Then that really does raise some questions as to what 100 million lines are for. What operations exactly does an airplane need to execute that require that much code?
So this lines of code estimate are spread across all the systems on the aircraft. One reason for all of the lines is that everything is done in C.
Then really the more exact reason is that every command on an aircraft is monitored. You have complex control laws to control a surface and then probably 4 or 5 different monitors that make sure the surface isn't oscillating or the actuators are not fighting each other and all kinds of stuff. It is because the mentality that not only do you design something to not go wrong, you monitor for failures when it does and handles them accordingly.
Finally you have maintenance where an technician can run a test to determine any issue on the aircraft. So there has to be tests and monitors built into the software to determine root cause of an issue down to a single box/actuator/sensor/or wiring problem.
Modern avionics is insanely complex. This isn't something you throw 1-year self taught JS devs on.
When I worked on next-gen turbofans, we had multiple dozen engineers working on managing the requirements of the software, much less the software itself.
You have the main avionics software managing the flight itself, the engine software managing fuel consumption, and the 3x safety factor required to be certified.
"Everything" isn't telling much. I'd love to, out of curiosity, browse through a codebase of an avionics system. Is anything like this publicly available?
Most likely there is not much that you can look at but this overview of the space shuttle can give you a lot of insight into how software and hardware are designed for flight critical applications. I believe this was posted a while ago here.
One take away is that software and hardware are nearly impossible to separate in a flight critical application.
Also one note, the space shuttle was incredibly complex for its day. So I would say the complexity of the space shuttle would give you a decent idea of what commercial aviation does now.
> Also one note, the space shuttle was incredibly complex for its day.
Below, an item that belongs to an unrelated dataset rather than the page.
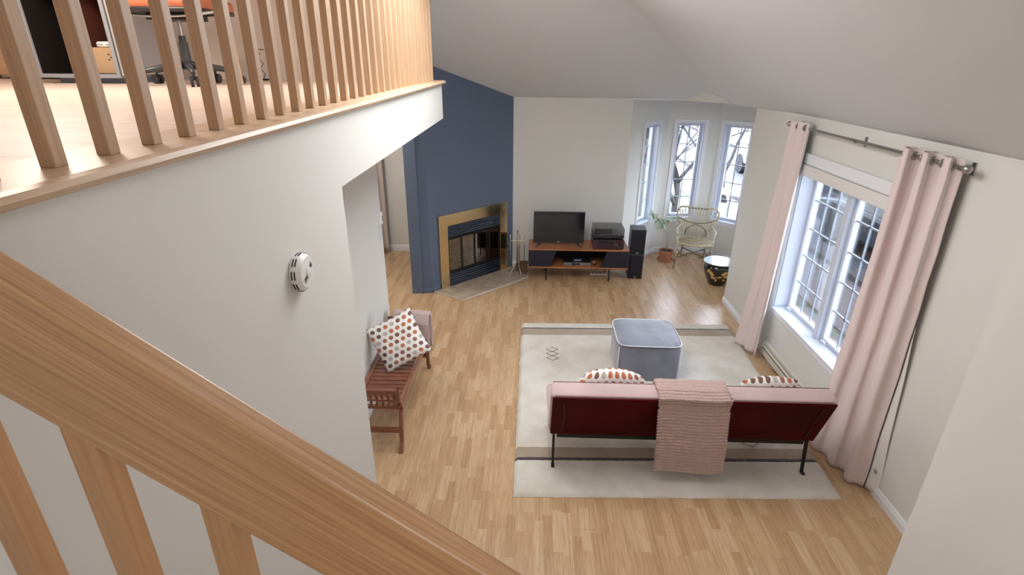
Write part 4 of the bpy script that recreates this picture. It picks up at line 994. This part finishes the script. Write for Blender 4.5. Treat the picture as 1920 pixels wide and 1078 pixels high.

So I would say the complexity of the space shuttle would give you a decent idea of what commercial aviation does now.
I definitely missed this if it was posted here. Thanks!
I was kind of hoping that some legacy avionics system somewhere would have sources available on-line, but I guess companies writing this code don't open-source projects just because they get old.
In addition to every component that has some kind of data bus you also have the fly by wire system which includes all of Airbus’ ‘laws’ for the different flight envelopes. You also have modern navigation gear and the displays and interfaces that come with that. Just look at the cockpit and realize everything in there is software and it becomes clearer.
Think about it as a 1000 independent sometimes redundant embedded systems. 10000 lines of code you can write alone in 2 years for middle complexity project. It’s not single data bank application.